BEIRUT (Reuters) – Lebanon’s opposition on Wednesday demanded Syrian troops and intelligence agents leave their country and Syrian-backed Lebanese security chiefs resign. The opposition said in a statement that pro-Syrian President Emile Lahoud must accept the demands before they would join any discussions on forming a new government. Two weeks of demonstrations forced the pro-Syrian government of Prime Minister Omar Karami to quit Monday, leaving officials with a complex search for a new head of government. “The … step that the opposition considers essential in its demands on the road to salvation and independence is the total withdrawal of the Syrian army and intelligence service from Lebanon,” said the statement read by MP Ahmad Fatfat.

Angry protesters blamed Syria and the government, either directly or indirectly, for the Feb. 14 assassination of former Prime Minister Rafik al-Hariri. Syria denies the charge.

Syrian President Bashar al-Assad told Time magazine in an interview published this week that Syria’s 14,000 troops might pull out of Lebanon in the next few months, with the timing technical, not political.

Washington expressed skepticism. “What is needed now is not rhetoric — whether private or public. What is needed is action on the ground,” said David Satterfield, a senior State Department official who visited Lebanon this week.

The Lebanese opposition meeting called for protesters to keep up overnight vigils held over the past week.

Several hundred people waving the red-and-white Lebanese flag gathered at Martyrs Square, next to Hariri’s grave, on Wednesday evening. Loudspeakers blared nationalist songs and cars beeped their horns in support as they drove past.

Speaker of Parliament Nabih Berri said after talks with President Emile Lahoud that contacts were under way on how the president would consult deputies on naming a prime minister-designate. The two men have close links to Syria.

“I was the first to warn against stepping into (a power) vacuum. Now everyone has to rise to the level of their national duty,” Berri told reporters.

Market fears of a political vacuum in Lebanon put the Lebanese pound under pressure for a second day Wednesday, forcing the central bank to dig into its foreign exchange reserves to defend the currency.

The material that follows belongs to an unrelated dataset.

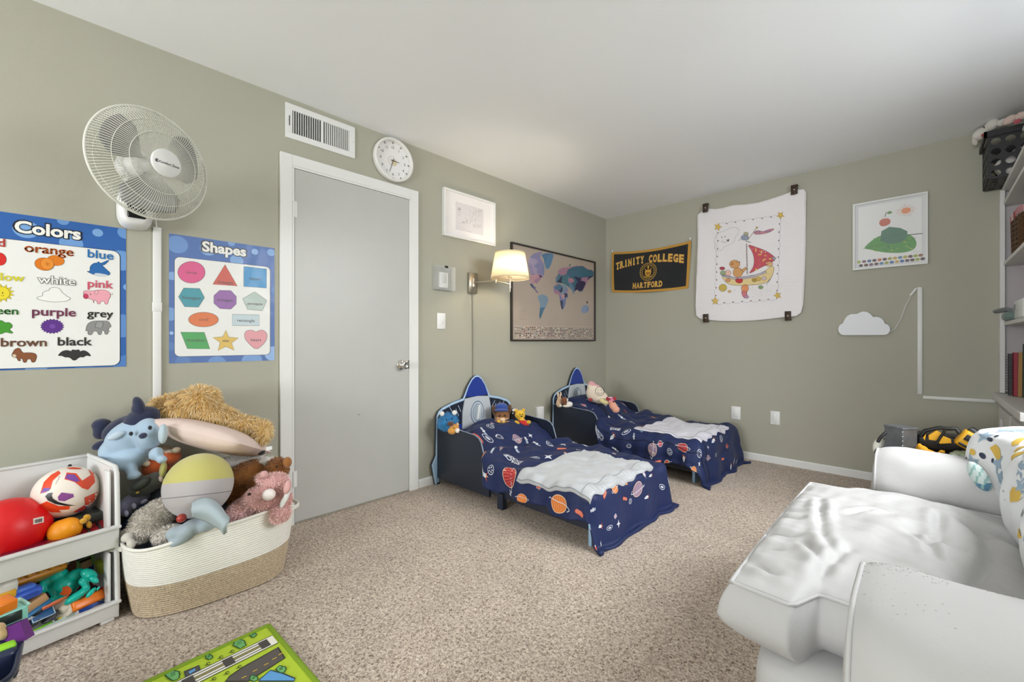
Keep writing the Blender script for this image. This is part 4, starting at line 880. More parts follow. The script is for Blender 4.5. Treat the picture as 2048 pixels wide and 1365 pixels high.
    g = G(); g.line([(-.37, .012), (-.335, .012), (-.295, .068), (.295, .068), (.335, .012), (.37, .012)], .008, 1.3786, '#e1ebf3'); g.poly([(-.27, .08), (.27, .08), (.27, .16), (-.27, .16)], 1.3786, '#24324d'); g.V = [tuple(MH @ Vector(v)) for v in g.V]; part('footboard_print', g, INK, T)
    g = G(); g.rbox((.70, 0, .195), (1.30, .68, .13), .03, 4); part('mattress', g, DECK, T)
    return T
BY1, BY2 = 2.215, 3.572
make_bed(BY1, 'rocket headboard toddler bed nearer the door, dark side panels'); make_bed(BY2, 'rocket headboard toddler bed in the far corner of the room')

def duvet_fn(yc, seed, foot=1.44, top=.30, hem_s=.30, hem_f=.36, pillow=.12, halfw=.355, near_x=.56, flare=.10, puff=0.0):
    rr = random.Random(seed); ph = [rr.uniform(0, 6) for _ in range(12)]; u0 = .06
    r = .06
    def ztop(u, v):
        z = top+pillow*sm(.56, .30, u)*(1-.35*(v/halfw)**2)*sm(.03, .16, u)+.03*sm(.85, .5, u)
        z += .012*math.sin(u*9+ph[0]+v*4)*math.sin(v*8+ph[1])+.007*math.sin(u*23+v*17+ph[2])+.005*math.sin(v*31-u*12+ph[3])+.0045*math.sin(u*34+v*21+2.5*math.sin(v*9+ph[4]))*math.sin(v*11-u*6)+.003*math.sin(u*61-v*38+ph[8])
        # ridge of the turned-back top hem
        z += .022*math.exp(-((u-.60-.08*v)/.035)**2)-.016*math.exp(-((u-.52-.08*v)/.03)**2)
        return z
    def S(u, w):     # u cloth length from head, w in -1..1 across
        wide = halfw+(hem_s)*sm(near_x-.06, near_x+.05, u); v = w*wide; hw = halfw-.0+.03*sm(near_x-.06, near_x+.05, u)
        eu, ev = max(0, u-foot+r), max(0, abs(v)-hw+.0*r); e = (eu**2.8+ev**2.8)**(1/2.8); hy_ = math.hypot(eu, ev)+1e-9
        x, y = min(u, foot-r), max(-hw, min(hw, v)); z = ztop(min(u, foot), v)
        if e > 0:
            dx, dy = eu/hy_, ev/hy_*(1 if v > 0 else -1)
            if e < r*PI/2: out, dn = r*math.sin(e/r), r*(1-math.cos(e/r))
            else:
                q_ = e-r*PI/2; out = r+q_*flare*(1+.5*min(1, 2*dx*abs(dy))); dn = r+q_*.99
            s_ = u*1.0+v*1.0*(1 if v > 0 else -1)
            along = x*(1 if dx < .5 else 0)+y
            fold = .012*math.sin(x*22+ph[5])*abs(dy)+.010*math.sin(y*19+ph[6])*dx+.007*math.sin(x*47+ph[7])*abs(dy)
            k = min(1, dn/.15); out += fold*k; out += puff*k*abs(math.sin(dn*20))
            x += dx*out; y += dy*out; z -= dn
            if z < .018: x += dx*(.018-z)*.6; y += dy*(.018-z)*.6; z = .018+.004*math.sin(x*40+y*30)
        else: pass
        return Vector((x, yc+y, z))
    S.u0 = u0; S.u1 = foot+hem_f
    return S
def grid_on(S, nu, nv, off=0.0): return lambda a, b: S(S.u0+(S.u1-S.u0)*a, -1+2*b)
def normal(S, u, w):
    e = .004; a = S(u+e, w)-S(u-e, w); b = S(u, w+e)-S(u, w-e); n = a.cross(b)
    return n.normalized() if n.length > 1e-9 else UP
DUV = mat('duvet_navy', '#0a1f50', .62, bump=1.0, bscale=22, var=.06, vscale=5, sheen=.04)
def wid(S, u):      # metres per unit w
    return max(.05, (S(u, .02)-S(u, -.02)).length/.04)
def find(S, px, py):
    """surface parameters seen nearest to a photo pixel"""
    best = None; us = np.linspace(S.u0, S.u1, 90); ws = np.linspace(-1, 1, 60)
    if not hasattr(S, 'tab'):
        S.tab = []
        for u in us:
            for w_ in ws:
                p = S(u, w_); n = normal(S, u, w_)
                if n.dot(Vector((CAMX, 0, CAMH))-p) < 0: continue
                X, Y, D_ = project(p); S.tab.append((X, Y, D_, u, w_))
        S.arr = np.array(S.tab)
    d2 = (S.arr[:, 0]-px)**2+(S.arr[:, 1]-py)**2
    m = d2 < max(60, d2.min()*1.5); c = S.arr[m]; k = c[:, 2].argmin(); return c[k, 3], c[k, 4]
def motif(g, kind, s, rot, rr):
    """flat motif art of half-size s, in metres, centred on 0,0"""
    h = G(); W_ = '#d8dbe2'
    if kind in ('saturn', 'saturn_red', 'saturn_mauve'):
        c, c2 = {'saturn': ('#dd7a35', '#f0b070'), 'saturn_red': ('#a62f38', '#e36b4a'), 'saturn_mauve': ('#8f7a92', '#c9a7a8')}[kind]
        h.disc(0, 0, s*.62, s*.8, 0, '#e9cdb0', 20); h.disc(0, 0, s*.57, s*.75, .0004, c, 20)
        for i in range(-3, 4): y = i*s*.18; L_ = s*.52*math.sqrt(max(0, 1-(y/(s*.78))**2)); h.line([(-L_, y-s*.05), (L_, y+s*.06)], s*.035, .0008, c2)
        n = 22; h.line([(s*.30*math.sin(2*PI*i/n)*.55, s*1.12*math.cos(2*PI*i/n)) for i in range(n//2+1)], s*.05, .0012, W_)
        h.line([(0-.0, s*1.12), (s*.22, s*.9)], s*.05, .0012, W_); h.line([(0, -s*1.12), (-s*.2, -s*.9)], s*.05, .0012, W_)
    elif kind == 'comet':
        h.poly([(-s, -s*.3), (s*.6, -s*.25), (s, 0), (s*.6, s*.3), (-s*.7, s*.35)], 0, '#c8473f')
        for i in range(4): y = -s*.2+i*s*.13; h.line([(-s*.9, y), (s*.8, y)], s*.05, .0004, '#efae8a')
    elif kind == 'moon':
        h.disc(0, 0, s*.8, None, 0, W_, 18); h.disc(0, 0, s*.68, None, .0004, '#27335a', 18)
        for a in range(5): t = a*1.3; h.disc(s*.38*math.cos(t), s*.38*math.sin(t), s*.17, s*.12, .0008, W_, 8)
    elif kind == 'sat':
        h.poly([(-s, -s*.2), (-s*.3, -s*.25), (-s*.3, s*.2), (-s, s*.25)], 0, W_); h.poly([(s, -s*.2), (s*.3, -s*.25), (s*.3, s*.2), (s, s*.25)], 0, '#b9c4d4'); h.disc(0, 0, s*.24, s*.36, .0004, W_, 10)
        for x in (-.8, -.55, .55, .8): h.line([(x*s, -s*.2), (x*s, s*.2)], s*.05, .0006, '#2b3864')
    elif kind == 'rocket':
        h.poly([(-s*.22, -s*.6), (s*.22, -s*.6), (s*.26, s*.2), (0, s), (-s*.26, s*.2)], 0, '#dfe3e6'); h.poly([(-s*.22, -s*.5), (-s*.5, -s*.9), (-s*.1, -s*.6)], 0, '#e0603e'); h.poly([(s*.22, -s*.5), (s*.5, -s*.9), (s*.1, -s*.6)], 0, '#e0603e'); h.disc(0, s*.15, s*.12, None, .0004, '#4a8fae', 8); h.poly([(-s*.1, -s*.6), (s*.1, -s*.6), (0, -s*1.05)], 0, '#f0a04a')
    elif kind == 'planet':
        c = rr.choice(['#d8532f', '#e08a3c', '#c9525e', '#5d9fb8', '#b98fa5']); h.disc(0, 0, s*.6, s*.66, 0, '#d9dde2', 16); h.disc(0, 0, s*.5, s*.56, .0004, c, 16); h.line([(-s*.95, -s*.3), (s*.95, s*.3)], s*.09, .0008, W_)
    elif kind == 'ufo':
        h.poly([(-s, 0), (-s*.6, -s*.35), (s*.6, -s*.35), (s, 0), (s*.5, s*.3), (-s*.5, s*.3)], 0, '#d6473b'); h.disc(0, s*.3, s*.36, s*.32, .0004, '#ddc6cf', 12)
        for x in (-.5, 0, .5): h.disc(x*s, -s*.08, s*.1, None, .0006, '#f3e2d0', 6)
    elif kind == 'words':
        for y in (-s*.25, s*.2): text(h, 'SPACE' if y > 0 else 'ROCKET', -s, y-s*.1, s, y-s*.1, 0, W_, .03)
    elif kind == 'ellipse': h.disc(0, 0, s, s*.5, 0, W_, 18); h.disc(0, 0, s*.88, s*.4, .0004, '#2a3763', 18); h.disc(0, 0, s*.5, s*.18, .0008, W_, 10)
    elif kind == 'star': h.poly([(s*(1 if i % 2 == 0 else .35)*math.cos(PI*i/4), s*(1 if i % 2 == 0 else .35)*math.sin(PI*i/4)) for i in range(8)], 0, W_)
    elif kind == 'dots':
        for i in range(7): t = i*.25; h.disc(s*math.cos(t), s*math.sin(t), s*.05, None, 0, '#b9c2cf', 5)
    ca, sa = math.cos(rot), math.sin(rot); h.V = [(v[0]*ca-v[1]*sa, v[0]*sa+v[1]*ca, v[2]) for v in h.V]; subdiv(h, .03); return h
def place_motifs(S, spec, seed, nrand, tone, reject=None, smin=.016, smax=.034):
    rr = random.Random(seed); out = G(); used = []
    def put(kind, u, w_, s, rot):
        used.append((u, w_*.5, s)); h = motif(None, kind, s*1.15, rot, rr); k = wid(S, u)
        vs = []
        for v in h.V:
            uu, ww = u+v[0], w_+v[1]/k; uu = max(S.u0, min(S.u1, uu)); ww = max(-1, min(1, ww)); vs.append(tuple(S(uu, ww)+normal(S, uu, ww)*(.0022+v[2])))
        out.add(vs, h.F); out.C[-len(h.F):] = [c for c in h.C]; out.S[-len(h.F):] = [True]*len(h.F)
    for kind, px, py, rpx, rot in spec:
        u, w_ = find(S, px, py); X, Y, D_ = project(S(u, w_)); put(kind, u, w_, rpx*D_/FPX, math.radians(rot))
    kinds = ['moon', 'sat', 'rocket', 'planet', 'planet', 'comet', 'ellipse', 'star', 'star', 'dots', 'saturn', 'saturn_mauve', 'sat']
    tries = 0; n = 0
    while n < nrand and tries < 4000:
        tries += 1; u, w_ = rr.uniform(S.u0+.03, S.u1-.02), rr.uniform(-.95, .95); s = rr.uniform(smin, smax)
        if any((u-a)**2+(w_*.5-b)**2 < (s+c+.012)**2 for a, b, c in used): continue
        put(rr.choice(kinds), u, w_, s, rr.uniform(0, 6.28)); n += 1
    return out
def make_duvet(S, label, spec, seed, nrand, extra=None):
    T = thing('space_duvet', label, 'duvet', Matrix.Translation((.9, S(.9, 0).y, .3)), 'navy space print duvets')
    g = G(); g.surf(grid_on(S, 0, 0), 150, 110); o = part('duvet_cover', g, DUV, T, world=True); m = o.modifiers.new('s', 'SOLIDIFY'); m.thickness = .022; m.offset = -1
    g = place_motifs(S, spec, seed, nrand, None); part('printed_motifs', g, INKC, T, world=True, kind='stuff')
    if extra: extra(S, T)
    return T
S1 = duvet_fn(BY1, 5, foot=1.42, top=.285, hem_s=.21, hem_f=.28, near_x=.58, flare=.12)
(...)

Lebanon’s main opposition figures, buoyed by the government’s fall, announced their demands after meeting at the mountain palace of main opposition figure Walid Jumblatt.

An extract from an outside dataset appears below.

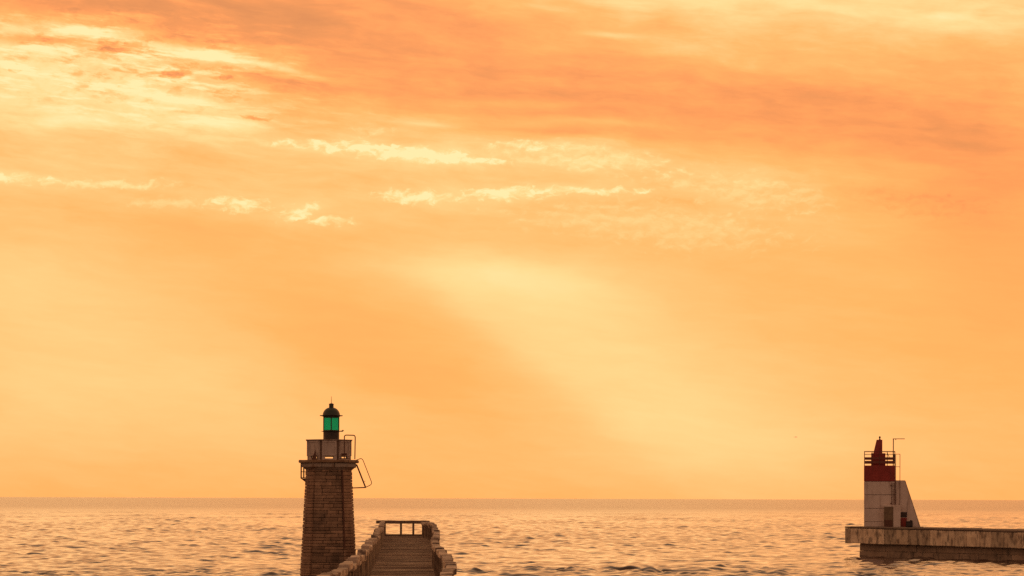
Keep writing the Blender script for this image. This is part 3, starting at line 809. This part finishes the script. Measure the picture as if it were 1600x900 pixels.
        acc(t.m('POWER', b, .35), k*.24)
    # small torn dark puffs
    for (cx, cy, rx, ry) in [(2.55, 1.26, .34, .09), (3.5, 1.30, .14, .07), (1.9, .85, .6, .18), (3.9, 1.92, .3, .06), (.3, 1.27, .2, .05)]:
        b = blob(Pc, cx, cy, rx, ry)
        mk = t.m('MULTIPLY', t.ss(t.m('MULTIPLY_ADD', b, .48, c1), .74, .98), t.ss(b, .03, .35))
        acc(mk, -.36)
    warm = t.ramp(tot, [(0.0, lin((224, 136, 76))), (.18, lin((240, 149, 80))), (.36, lin((255, 169, 88))), (.5, lin((255, 183, 99))),
                        (.64, lin((255, 200, 122))), (.80, lin((255, 219, 144))), (1.0, lin((255, 236, 170)))])
    warm = t.mix(1.0, warm, t.comb(t.ss(tot, .0, .5, 1.0, 1.26), 1.0, 1.0), 'MULTIPLY')
    # towards the sun the sky is bright and warm; overhead and behind the camera it is dim, dusky cloud
    front = t.ss(y, -.30, .85)
    upb = t.m('MULTIPLY', t.ss(el, R(12.5), R(19.0)), t.ss(el, R(26.0), R(40.0), 1.0, 0.0))
    upk = t.m('MULTIPLY_ADD', upb, .10, 1.0)
    warm = t.mix(1.0, warm, t.comb(upk, upk, upk), 'MULTIPLY')
    low = t.ss(el, R(12.0), R(38.0), 1.0, 0.0)
    dusk_n = t.noise(t.vm('MULTIPLY', nrm, (2, 2, 5)), 1.0, 5, .55)
    dusk = t.mix(t.ss(dusk_n, .35, .65), (.44, .24, .15), (.56, .32, .20))
    dk = t.ss(el, R(14.0), R(50.0), 1.08, .50)
    dusk = t.mix(1.0, dusk, t.comb(dk, dk, dk), 'MULTIPLY')
    col = t.mix(t.m('MULTIPLY', front, low), dusk, warm)
    bg = t.new('ShaderNodeBackground'); t.put(bg.inputs[0], col); bg.inputs[1].default_value = 1.0
    sky = t.new('ShaderNodeTexSky', sky_type='NISHITA'); sky.sun_disc = False
    sky.sun_elevation = SUN_EL; sky.sun_rotation = SUN_AZ; sky.dust_density = 4.0; sky.air_density = 2.0
    bn = t.new('ShaderNodeBackground'); t.put(bn.inputs[0], sky.outputs[0]); bn.inputs[1].default_value = .08
    mx = t.new('ShaderNodeMixShader'); mx.inputs[0].default_value = .95
    t.l.new(bn.outputs[0], mx.inputs[1]); t.l.new(bg.outputs[0], mx.inputs[2]); t.l.new(mx.outputs[0], out.inputs[0])
make_world()

sl = bpy.data.lights.new('sun', 'SUN'); sl.energy = .6; sl.angle = R(100); sl.color = (1.0, .60, .28)
so = bpy.data.objects.new('sun', sl); COL.objects.link(so)
dv = Vector((math.sin(SUN_AZ)*math.cos(SUN_EL), math.cos(SUN_AZ)*math.cos(SUN_EL), math.sin(SUN_EL)))
so.rotation_euler = dv.to_track_quat('Z', 'Y').to_euler(); so.location = (0, 40, 60)

cam = bpy.data.cameras.new('camera'); co = bpy.data.objects.new('camera', cam); COL.objects.link(co); S.camera = co
co.location = (0, 0, EYE); co.rotation_mode = 'QUATERNION'
co.rotation_quaternion = (Matrix.Rotation(R(90), 3, 'X') @ Matrix.Rotation(R(.18), 3, 'Z')).to_quaternion()
cam.sensor_width = 36; cam.lens = 36*F/1600; cam.shift_y = (778.5-450)/1600
cam.clip_start = .5; cam.clip_end = 100000
S.view_settings.view_transform = 'Standard'; S.view_settings.look = 'None'; S.view_settings.exposure = 0; S.view_settings.gamma = 1
S.cycles.use_denoising = False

“Only if the authorities agree on these conditions we might take part (in talks on government) formation,” Druze chief Jumblatt told reporters.

A neutral government should be formed, the opposition said, composed of people not standing in the May general elections and acceptable to most Lebanese.

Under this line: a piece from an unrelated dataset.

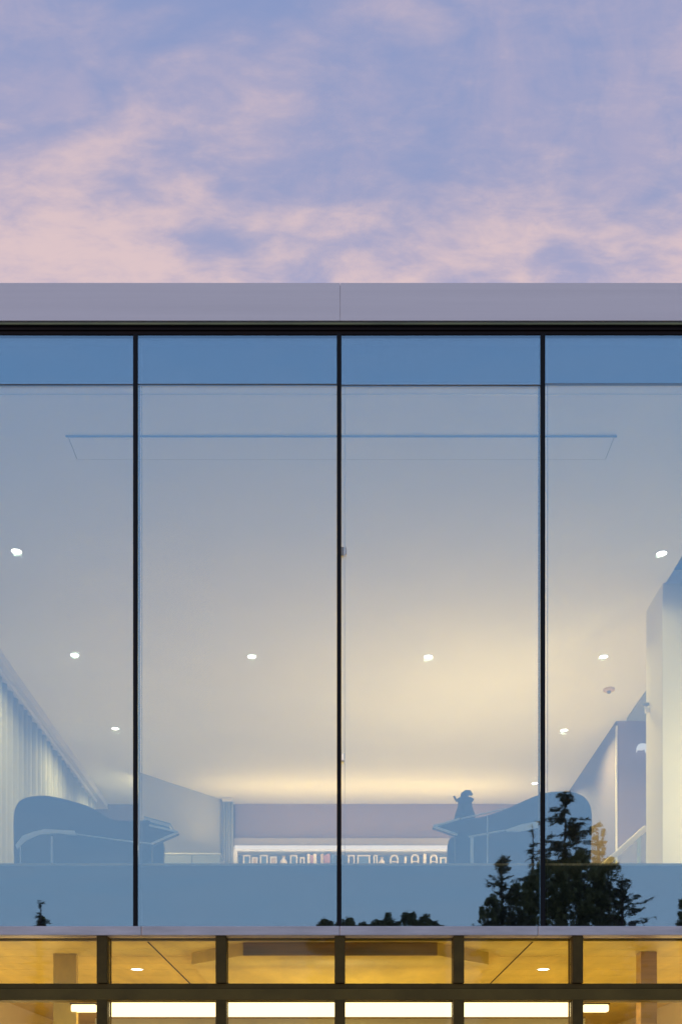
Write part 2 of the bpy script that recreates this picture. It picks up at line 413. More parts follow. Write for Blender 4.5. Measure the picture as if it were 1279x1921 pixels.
# ================================================================== LIGHTS IN THE PLACE, WITH ADDED FILL LAMPS
def lamp(name, kind, loc, power, color, size=.08, target=None, **kw):
    l = bpy.data.lights.new(name, kind); l.energy = power; l.color = color
    if kind == 'AREA': l.shape = 'DISK'; l.size = size
    else: l.shadow_soft_size = size
    for k, val in kw.items(): setattr(l, k, val)
    o = bpy.data.objects.new(name, l); COL.objects.link(o); o.location = loc
    if target is not None: o.rotation_euler = (Vector(target) - Vector(loc)).to_track_quat('-Z', 'Y').to_euler()
    return o
WARM = (1.0, 0.80, 0.32)
def make_downlight(loc, label, group, r=.041):
    t = thing('downlight', label, 'downlight', loc, group)
    a = MB().lathe([(r, -.001), (r, -.003), (r + .004, -.0045), (r + .010, -.003), (r + .011, -.0005)], 28); a.smooth = True
    a.build('trim_ring', M['white'], t).matrix_parent_inverse = Matrix()
    bmk = MB().lathe([(0.0005, -.0028), (r * .6, -.0027), (r, -.0022)], 28); bmk.smooth = True
    bmk.build('lens', M['lens'], t).matrix_parent_inverse = Matrix()
    return t
ups = [((31, 1034), 'bright recessed downlight nearest the camera at the far left, in the leftmost pane', 14),
       ((140, 1229), 'recessed downlight second along the left row, above the grey curtain', 34),
       ((216, 1367), 'recessed downlight third along the left row, just left of the dark mullion', 44),
       ((271, 1467), 'small recessed downlight at the back of the left row, just right of the mullion', 44),
       ((472, 1232), 'recessed downlight alone on the ceiling in the second pane', 34),
       ((803, 1232), 'recessed downlight alone on the upper ceiling of the third pane', 48),
       ((1241, 1038), 'bright recessed downlight nearest the camera at the far right, above the cream column', 16),
       ((1132, 1232), 'recessed downlight in the right pane just above the smoke detector', 44),
       ((1058, 1370), 'recessed downlight in the right pane left of the sloping wall line', 46),
       ((1003, 1470), 'small recessed downlight at the back, touching the right mullion', 50)]
hc = ZC - EYE
first = None
for (px, py), lab, pw in ups:
    dist = hc * F / (CY - py); loc = ((px - CX) * dist / F, dist - D, ZC)
    t = make_downlight(loc, lab, 'recessed ceiling downlights upstairs') if first is None else copy_tree(first, loc, lab)
    first = first or t
    lamp('downlight_lamp', 'AREA', (loc[0], loc[1], ZC - .0048), (.4 if loc[1] < 2.5 else 1.0) * pw * (1.3 if loc[1] > 3 or loc[0] < 0 else 0.95), WARM, .08, (loc[0], loc[1], 0), spread=R(150))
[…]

Lebanon’s internal crisis has piled pressure on Syria, already under international fire for its dominant role in its tiny neighbor and accusations by Washington that it is involved in violence in Iraq (newsweb sites) and Israel.

Washington and Paris, co-sponsors of U.N. Security Council Resolution 1559 demanding Syria withdraw, have called for the May elections to be free and suggested international assistance.

Syria’s ambassador to London said Wednesday Damascus was redefining its Lebanon policy.

“The president has indicated the deep feelings of the Syrians that they don’t want to stay in Lebanon if the Lebanese don’t want them,” the ambassador, Sami Khiyami, told Reuters.

A U.N. team Wednesday continued its inquiry into Hariri’s death, retracing his last movements before his motorcade was blown up in a massive blast on Beirut’s seafront.

Rescue workers and family members found under the rubble the body of a man missing since the blast, taking the toll to 19.